Let’s have a look at the figures.
Around 900,000 homeowners have entered the program with a trial loan modification. 66,465 homeowners have received permanent modifications as of December 31st. That’s where the good news lies, November’s figures for permanent loan modifications were half that, at 31,382. This progress is being reported by Treasury as a “significant acceleration of the rate at which borrowers are being approved”. Hard to argue with that when the numbers doubled in a month, but is it enough?
Let’s have a closer look at the figures and the program as a whole.
The program is designed to allow homeowners to enter a three month trial loan modification, during which they are supposed to provide lenders with all the documentation required for a permanent modification. However trials are stretching for much longer. Servicers blame homeowners being slow at handing in paperwork; homeowners blame servicer of losing paperwork and making mistakes. Treasury’s response to this mess has been to allow for longer trial periods, up to 5 months. However mortgage servicers have kept homeowners in what is being called “trial purgatory” for up to nine months.

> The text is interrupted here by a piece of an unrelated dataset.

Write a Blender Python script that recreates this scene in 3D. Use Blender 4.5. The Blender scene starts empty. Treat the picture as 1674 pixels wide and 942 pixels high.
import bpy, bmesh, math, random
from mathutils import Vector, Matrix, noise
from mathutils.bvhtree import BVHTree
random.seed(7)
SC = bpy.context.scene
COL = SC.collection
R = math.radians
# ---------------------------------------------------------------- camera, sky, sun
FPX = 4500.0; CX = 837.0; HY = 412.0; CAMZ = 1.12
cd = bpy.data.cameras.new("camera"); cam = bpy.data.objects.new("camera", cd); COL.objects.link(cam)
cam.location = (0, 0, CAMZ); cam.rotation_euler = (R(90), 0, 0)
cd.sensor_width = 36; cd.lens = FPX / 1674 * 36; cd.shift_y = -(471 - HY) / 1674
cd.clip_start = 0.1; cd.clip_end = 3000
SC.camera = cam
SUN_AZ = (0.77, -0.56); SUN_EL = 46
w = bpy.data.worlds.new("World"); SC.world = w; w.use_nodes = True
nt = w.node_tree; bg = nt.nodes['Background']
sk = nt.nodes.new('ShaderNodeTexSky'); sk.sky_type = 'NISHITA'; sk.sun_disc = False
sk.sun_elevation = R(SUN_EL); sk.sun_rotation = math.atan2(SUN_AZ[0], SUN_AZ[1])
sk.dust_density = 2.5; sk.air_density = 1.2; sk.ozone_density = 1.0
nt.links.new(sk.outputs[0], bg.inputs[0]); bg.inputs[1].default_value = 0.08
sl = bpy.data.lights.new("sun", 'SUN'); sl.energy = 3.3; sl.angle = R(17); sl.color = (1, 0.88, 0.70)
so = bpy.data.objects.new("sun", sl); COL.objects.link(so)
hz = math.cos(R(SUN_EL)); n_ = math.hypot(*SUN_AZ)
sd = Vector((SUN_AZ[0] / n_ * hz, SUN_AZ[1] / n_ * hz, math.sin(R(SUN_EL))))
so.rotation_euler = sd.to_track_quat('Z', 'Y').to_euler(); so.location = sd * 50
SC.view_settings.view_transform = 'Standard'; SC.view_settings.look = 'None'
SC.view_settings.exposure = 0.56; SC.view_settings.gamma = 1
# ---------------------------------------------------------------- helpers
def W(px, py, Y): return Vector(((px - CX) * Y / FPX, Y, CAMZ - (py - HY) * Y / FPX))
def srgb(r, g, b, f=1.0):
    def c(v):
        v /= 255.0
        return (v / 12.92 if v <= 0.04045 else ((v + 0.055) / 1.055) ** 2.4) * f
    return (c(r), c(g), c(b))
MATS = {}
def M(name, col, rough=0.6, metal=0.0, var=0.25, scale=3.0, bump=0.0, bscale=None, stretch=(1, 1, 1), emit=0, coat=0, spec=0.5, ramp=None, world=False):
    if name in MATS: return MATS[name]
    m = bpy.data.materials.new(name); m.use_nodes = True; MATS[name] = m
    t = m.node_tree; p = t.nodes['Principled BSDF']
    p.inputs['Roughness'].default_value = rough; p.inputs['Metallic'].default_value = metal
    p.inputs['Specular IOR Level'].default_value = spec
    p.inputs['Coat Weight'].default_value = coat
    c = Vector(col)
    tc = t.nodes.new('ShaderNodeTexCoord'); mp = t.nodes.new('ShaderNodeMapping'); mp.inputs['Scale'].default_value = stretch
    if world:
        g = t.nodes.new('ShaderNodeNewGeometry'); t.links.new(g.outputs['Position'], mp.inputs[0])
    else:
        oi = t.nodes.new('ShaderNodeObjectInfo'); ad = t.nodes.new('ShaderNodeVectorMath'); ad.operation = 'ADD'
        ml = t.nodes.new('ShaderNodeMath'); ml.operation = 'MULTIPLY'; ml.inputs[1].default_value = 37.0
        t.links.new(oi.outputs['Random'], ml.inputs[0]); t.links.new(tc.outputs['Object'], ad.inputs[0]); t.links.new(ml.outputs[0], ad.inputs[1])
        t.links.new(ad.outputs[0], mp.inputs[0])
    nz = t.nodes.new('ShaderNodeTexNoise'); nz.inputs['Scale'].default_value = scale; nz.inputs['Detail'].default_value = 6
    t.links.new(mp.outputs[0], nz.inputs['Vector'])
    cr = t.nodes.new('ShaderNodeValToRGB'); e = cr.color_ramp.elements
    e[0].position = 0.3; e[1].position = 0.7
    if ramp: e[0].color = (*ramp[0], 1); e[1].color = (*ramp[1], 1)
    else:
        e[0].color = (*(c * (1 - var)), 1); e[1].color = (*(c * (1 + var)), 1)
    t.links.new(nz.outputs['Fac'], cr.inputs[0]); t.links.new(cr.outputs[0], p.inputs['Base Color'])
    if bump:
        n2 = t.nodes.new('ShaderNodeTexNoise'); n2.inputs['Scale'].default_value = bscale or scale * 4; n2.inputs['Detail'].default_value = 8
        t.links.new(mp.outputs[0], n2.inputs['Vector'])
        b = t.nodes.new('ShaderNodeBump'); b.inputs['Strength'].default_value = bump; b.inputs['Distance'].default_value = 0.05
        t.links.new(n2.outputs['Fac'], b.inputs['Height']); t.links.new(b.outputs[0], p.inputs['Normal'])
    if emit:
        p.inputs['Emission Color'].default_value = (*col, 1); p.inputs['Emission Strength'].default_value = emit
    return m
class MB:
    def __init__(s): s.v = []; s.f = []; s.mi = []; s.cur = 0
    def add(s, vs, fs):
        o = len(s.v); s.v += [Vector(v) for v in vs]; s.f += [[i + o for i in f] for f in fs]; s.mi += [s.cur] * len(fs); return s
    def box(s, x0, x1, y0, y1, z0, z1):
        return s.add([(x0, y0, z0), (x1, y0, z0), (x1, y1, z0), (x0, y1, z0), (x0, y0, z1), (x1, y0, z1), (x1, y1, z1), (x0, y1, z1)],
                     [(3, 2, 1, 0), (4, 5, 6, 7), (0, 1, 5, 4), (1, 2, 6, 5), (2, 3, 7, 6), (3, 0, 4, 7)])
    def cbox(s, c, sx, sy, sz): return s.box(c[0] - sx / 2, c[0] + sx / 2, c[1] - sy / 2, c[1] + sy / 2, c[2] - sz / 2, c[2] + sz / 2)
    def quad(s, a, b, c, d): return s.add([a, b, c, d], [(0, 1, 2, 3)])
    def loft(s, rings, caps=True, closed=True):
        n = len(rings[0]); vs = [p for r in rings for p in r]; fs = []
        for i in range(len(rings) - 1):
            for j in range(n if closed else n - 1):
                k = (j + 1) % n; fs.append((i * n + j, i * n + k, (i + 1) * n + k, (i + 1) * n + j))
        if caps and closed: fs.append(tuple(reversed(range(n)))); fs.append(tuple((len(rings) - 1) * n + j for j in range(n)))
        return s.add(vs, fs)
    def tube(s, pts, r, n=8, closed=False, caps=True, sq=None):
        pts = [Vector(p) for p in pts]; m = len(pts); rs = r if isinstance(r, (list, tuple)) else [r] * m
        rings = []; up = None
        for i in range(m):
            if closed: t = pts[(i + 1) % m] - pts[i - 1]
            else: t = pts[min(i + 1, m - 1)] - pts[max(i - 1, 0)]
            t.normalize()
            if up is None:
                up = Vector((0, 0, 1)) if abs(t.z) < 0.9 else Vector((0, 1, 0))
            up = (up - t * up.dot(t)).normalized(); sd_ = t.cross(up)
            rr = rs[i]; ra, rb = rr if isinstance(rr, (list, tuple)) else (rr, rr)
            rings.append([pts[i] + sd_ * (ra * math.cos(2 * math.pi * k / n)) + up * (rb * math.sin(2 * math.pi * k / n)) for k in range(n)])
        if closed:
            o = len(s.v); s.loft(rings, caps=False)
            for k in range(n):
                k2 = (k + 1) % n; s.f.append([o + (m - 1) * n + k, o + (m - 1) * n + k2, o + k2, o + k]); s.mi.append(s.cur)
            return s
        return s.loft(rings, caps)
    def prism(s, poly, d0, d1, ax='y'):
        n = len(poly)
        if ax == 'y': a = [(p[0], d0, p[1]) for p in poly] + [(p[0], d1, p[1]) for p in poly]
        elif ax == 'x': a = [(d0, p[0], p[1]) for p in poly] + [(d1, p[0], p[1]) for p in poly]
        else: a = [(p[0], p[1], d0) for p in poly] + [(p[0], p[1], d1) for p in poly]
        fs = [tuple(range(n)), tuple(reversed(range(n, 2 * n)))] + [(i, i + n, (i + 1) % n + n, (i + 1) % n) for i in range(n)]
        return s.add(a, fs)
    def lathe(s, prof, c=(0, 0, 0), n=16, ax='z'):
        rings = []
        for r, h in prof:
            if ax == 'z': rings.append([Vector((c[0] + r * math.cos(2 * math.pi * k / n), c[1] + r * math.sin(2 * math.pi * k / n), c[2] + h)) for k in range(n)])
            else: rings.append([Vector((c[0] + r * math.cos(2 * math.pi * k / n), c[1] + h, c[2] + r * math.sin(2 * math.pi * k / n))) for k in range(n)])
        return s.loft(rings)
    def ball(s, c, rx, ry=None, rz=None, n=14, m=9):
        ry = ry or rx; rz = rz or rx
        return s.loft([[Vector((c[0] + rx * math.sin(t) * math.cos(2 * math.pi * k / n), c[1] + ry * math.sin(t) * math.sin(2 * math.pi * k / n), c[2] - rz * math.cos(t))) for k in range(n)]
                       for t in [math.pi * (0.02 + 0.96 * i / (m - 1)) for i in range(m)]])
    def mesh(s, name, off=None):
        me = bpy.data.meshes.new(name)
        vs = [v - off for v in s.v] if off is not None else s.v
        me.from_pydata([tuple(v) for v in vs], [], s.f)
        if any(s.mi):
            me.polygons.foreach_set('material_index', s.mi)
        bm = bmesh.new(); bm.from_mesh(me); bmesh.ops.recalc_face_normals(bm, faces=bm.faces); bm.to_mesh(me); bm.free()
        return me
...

This seems to be one of the big issues the HAMP program faces, a complete gridlock of loan modification trials. Have a look at these figures:
In October Treasury reported that 487,081 trial modifications had been started. Three months later not even 24% of those trial modifications had been resolved one way or the other. Let’s put this another way 76% of the current trial loan modifications are in limbo. Treasury has pointed out that 46,000 homeowners have been approved for a permanent loan modification but are yet to sign the paperwork that will make it final. Even if this were true it would still mean that 66% are still waiting for a verdict on their loan modification.
Consumers are blaming big banks for creating this loan modification limbo and the figures seem to support that claim. The big four banks, Bank of America, JPMorgan Chase, CitiMortgage and Wells Fargo represent more than 60% of the 3.4 million mortgages eligible for the HAMP program. The best of the bunch Wells Fargo has only completed 13% of its eligible loan modifications. The rest are doing much worse. Bank of America the largest mortgage provider by far is performing the worst, converting only 3% of their 1 million eligible mortgages into permanent modifications.
No matter how Band of America tries to window decorate these figures advertising they have surpassed the 200,000 trial modifications barrier, this is all rather pathetic. We are not even saying they should convert more trials into permanent loan modifications but at least put homeowners out of their misery and tell them what the outcome is, one way or another.